In her election manifesto, Lam said she shared a strong sense of empathy as she herself had grown up in a tiny flat, so much so she had to do her homework on a bunk bed.
"As a few decades have passed, nothing much has changed. There's no shortage of young children in Hong Kong still living in sub-divided flats and doing homework on their beds," said Franklin Lam Fan-keung, founder of HKGolden50, a non-profit policy think tank. "From this point of view, we can say the city's housing policy has barely made any progress, or has even gone backward."
"We squeeze into a per-capita living space of 170 square feet, which is six times less than that of Singapore and half as much as that of the Chinese mainland," Lam said. "But we're too numb to cry out loud - 'Is this right?'"

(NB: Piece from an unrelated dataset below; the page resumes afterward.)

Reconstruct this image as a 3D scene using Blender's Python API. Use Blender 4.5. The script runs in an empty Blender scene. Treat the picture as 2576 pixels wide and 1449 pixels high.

Cheung agreed that the government's housing policy has proven to be more or less unsuccessful and inefficient over the past few decades.
"The point is whether the new administration truly has the nuts to press ahead with the proposed new measures and eventually seek compromise between a mixture of vested interest groups and those excluded from the property ladder," he noted.
"More often than not, however, we're not trying to reach a public consensus. There's merely a grudging agreement among the vested interest groups with their own agendas."